COLLECTED MATERIAL
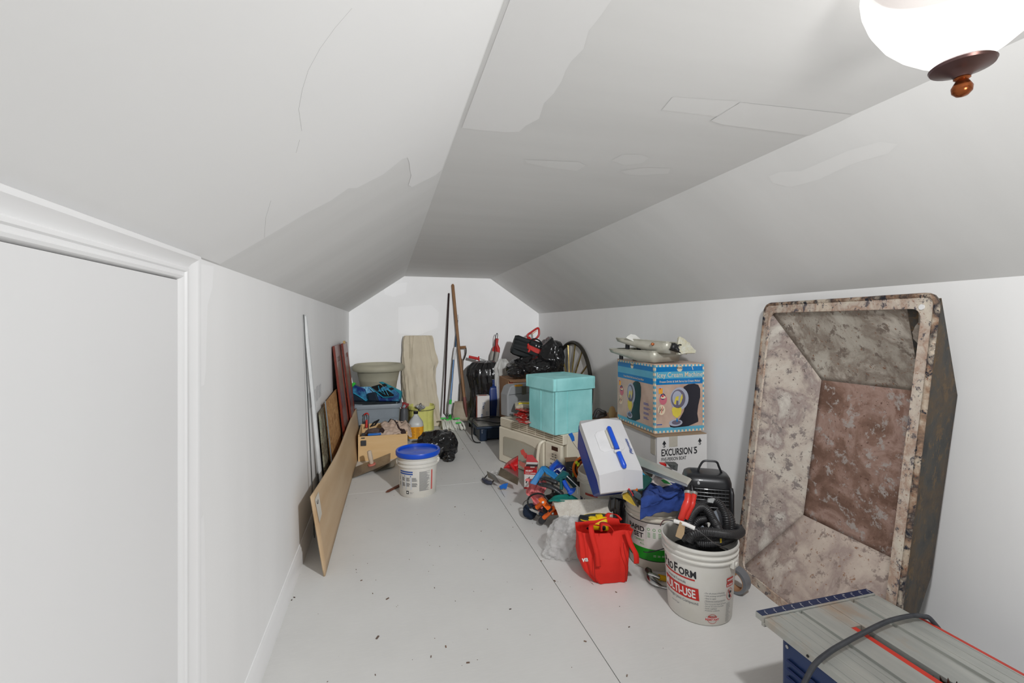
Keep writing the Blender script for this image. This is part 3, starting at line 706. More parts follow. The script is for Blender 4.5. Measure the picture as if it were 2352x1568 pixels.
lean('strand_board', 'orange-brown strand board offcut leaning on the left wall', 'board', 3.47, 4.26, .742, -.420, -.345, .011, osb)
lean('galvanized_strip', 'pale metal strip along the near edge of the strand board', 'metal strip', 3.450, 3.466, .765, -.417, -.340, .006, mat('zinc_strip', (168, 178, 184), .35, .7))
lean('gap_shade_board', 'black sheet standing in for the shaded gap behind the two red cabinet doors', 'board', 4.34, 5.0, .80, -.428, -.325, .008, mat('matt_black_shade', (12, 12, 13), .9))  # black sheet added where the gap by the doors is only shaded
cherry = mat('cherry_varnish', (128, 46, 26), .35, c2=(88, 28, 18), scale=5, stretch=(4, 4, .5), coat=.15)
greyp = mat('dusty_door_panel', (120, 92, 84), .45, c2=(104, 72, 64), scale=4, stretch=(3, 3, .4), coat=.1)
def cab_door(label, y0, y1, zt, xt, xb, first=None):
    wdt = y1 - y0; h = math.hypot(zt, xt - xb); ang = math.atan2(xb - xt, zt)
    M_ = Matrix.Translation(V(xb, y0, .004)) @ Matrix.Rotation(-ang, 4, 'Y')
    t = mthing('cabinet_door', label, 'cabinet door', M_, 'red cabinet doors leaning by the left wall')
    s = .105
    for nm, a, b in (('stile', (0, s), (0, h)), ('stile', (wdt - s, wdt), (0, h)), ('cross_rail', (s, wdt - s), (0, s)), ('cross_rail', (s, wdt - s), (h - s, h))):
        MB().box((.010, (a[0] + a[1]) / 2, (b[0] + b[1]) / 2), (.020, a[1] - a[0], b[1] - b[0])).build(nm, cherry, t, smooth=0, bevel=.004)
    MB().box((.007, wdt / 2, h / 2), (.010, wdt - 2 * s, h - 2 * s)).build('door_panel', greyp, t, smooth=0)
    MB().box((.012, wdt / 2, h / 2), (.012, wdt - 2 * s - .08, h - 2 * s - .08)).build('raised_field', greyp, t, smooth=0, bevel=.005)
    return t
cab_door('dark red cabinet door, nearer the camera of the two', 4.14, 4.66, 1.118, -.447, -.322)
cab_door('dark red cabinet door, further back and overlapping the first', 4.60, 5.07, 1.122, -.420, -.296)
single(MB().box((-.400, 4.72, 1.135), (.02, .06, .028)), 'wood_block', mat('bare_pine', (196, 160, 104), .7), 'small bare wood block behind the top of the red doors', 'wood block', smooth=0, bevel=.002)
# ---- drawer used as a crate
dw = thing('drawer_crate', 'pale wooden drawer holding tools and a striped cloth', 'drawer', (-.033, 4.82, 0))
pine = mat('maple_veneer', (222, 188, 138), .5, c2=(212, 174, 122), scale=3, stretch=(.6, 1, 5))
w_, d_, h_ = .461, .49, .237
MB().box((0, -d_ / 2 + .007, h_ / 2), (w_, .014, h_)).build('front_board', pine, dw, smooth=0, bevel=.002)
MB().box((0, d_ / 2 - .007, h_ / 2 + .01), (w_, .014, h_ + .02)).build('back_board', pine, dw, smooth=0, bevel=.002)
for s in (-1, 1): MB().box((s * (w_ / 2 - .007), 0, h_ / 2 + .008), (.014, d_ - .028, h_ + .016)).build('side_board', pine, dw, smooth=0, bevel=.002)
MB().box((0, 0, .02), (w_ - .028, d_ - .028, .008)).build('bottom_board', pine, dw, smooth=0)
bp_ = mat('black_tool_plastic', (26, 27, 30), .4, c2=(34, 35, 38), scale=9)
dgr = mat('dark_grey_plastic', (58, 60, 64), .5)
sl = MB(); sl.box((-.208 + .027, -d_ / 2 - .004, .175), (.05, .02, .05)).box((-.196 + .01, -.20, .22), (.036, .09, .03), (R(10), 0, 0)).box((-.19, -.13, .225), (.03, .06, .028)); sl.build('drawer_slide_bracket', dgr, dw, smooth=0, bevel=.003)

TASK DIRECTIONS
Go through the listing above and write it all out exactly, leaving out any picture.

TASK RESPONSE
Keep writing the Blender script for this image. This is part 3, starting at line 706. More parts follow. The script is for Blender 4.5. Measure the picture as if it were 2352x1568 pixels.
lean('strand_board', 'orange-brown strand board offcut leaning on the left wall', 'board', 3.47, 4.26, .742, -.420, -.345, .011, osb)
lean('galvanized_strip', 'pale metal strip along the near edge of the strand board', 'metal strip', 3.450, 3.466, .765, -.417, -.340, .006, mat('zinc_strip', (168, 178, 184), .35, .7))
lean('gap_shade_board', 'black sheet standing in for the shaded gap behind the two red cabinet doors', 'board', 4.34, 5.0, .80, -.428, -.325, .008, mat('matt_black_shade', (12, 12, 13), .9))  # black sheet added where the gap by the doors is only shaded
cherry = mat('cherry_varnish', (128, 46, 26), .35, c2=(88, 28, 18), scale=5, stretch=(4, 4, .5), coat=.15)
greyp = mat('dusty_door_panel', (120, 92, 84), .45, c2=(104, 72, 64), scale=4, stretch=(3, 3, .4), coat=.1)
def cab_door(label, y0, y1, zt, xt, xb, first=None):
    wdt = y1 - y0; h = math.hypot(zt, xt - xb); ang = math.atan2(xb - xt, zt)
    M_ = Matrix.Translation(V(xb, y0, .004)) @ Matrix.Rotation(-ang, 4, 'Y')
    t = mthing('cabinet_door', label, 'cabinet door', M_, 'red cabinet doors leaning by the left wall')
    s = .105
    for nm, a, b in (('stile', (0, s), (0, h)), ('stile', (wdt - s, wdt), (0, h)), ('cross_rail', (s, wdt - s), (0, s)), ('cross_rail', (s, wdt - s), (h - s, h))):
        MB().box((.010, (a[0] + a[1]) / 2, (b[0] + b[1]) / 2), (.020, a[1] - a[0], b[1] - b[0])).build(nm, cherry, t, smooth=0, bevel=.004)
    MB().box((.007, wdt / 2, h / 2), (.010, wdt - 2 * s, h - 2 * s)).build('door_panel', greyp, t, smooth=0)
    MB().box((.012, wdt / 2, h / 2), (.012, wdt - 2 * s - .08, h - 2 * s - .08)).build('raised_field', greyp, t, smooth=0, bevel=.005)
    return t
cab_door('dark red cabinet door, nearer the camera of the two', 4.14, 4.66, 1.118, -.447, -.322)
cab_door('dark red cabinet door, further back and overlapping the first', 4.60, 5.07, 1.122, -.420, -.296)
single(MB().box((-.400, 4.72, 1.135), (.02, .06, .028)), 'wood_block', mat('bare_pine', (196, 160, 104), .7), 'small bare wood block behind the top of the red doors', 'wood block', smooth=0, bevel=.002)
# ---- drawer used as a crate
dw = thing('drawer_crate', 'pale wooden drawer holding tools and a striped cloth', 'drawer', (-.033, 4.82, 0))
pine = mat('maple_veneer', (222, 188, 138), .5, c2=(212, 174, 122), scale=3, stretch=(.6, 1, 5))
w_, d_, h_ = .461, .49, .237
MB().box((0, -d_ / 2 + .007, h_ / 2), (w_, .014, h_)).build('front_board', pine, dw, smooth=0, bevel=.002)
MB().box((0, d_ / 2 - .007, h_ / 2 + .01), (w_, .014, h_ + .02)).build('back_board', pine, dw, smooth=0, bevel=.002)
for s in (-1, 1): MB().box((s * (w_ / 2 - .007), 0, h_ / 2 + .008), (.014, d_ - .028, h_ + .016)).build('side_board', pine, dw, smooth=0, bevel=.002)
MB().box((0, 0, .02), (w_ - .028, d_ - .028, .008)).build('bottom_board', pine, dw, smooth=0)
bp_ = mat('black_tool_plastic', (26, 27, 30), .4, c2=(34, 35, 38), scale=9)
dgr = mat('dark_grey_plastic', (58, 60, 64), .5)
sl = MB(); sl.box((-.208 + .027, -d_ / 2 - .004, .175), (.05, .02, .05)).box((-.196 + .01, -.20, .22), (.036, .09, .03), (R(10), 0, 0)).box((-.19, -.13, .225), (.03, .06, .028)); sl.build('drawer_slide_bracket', dgr, dw, smooth=0, bevel=.003)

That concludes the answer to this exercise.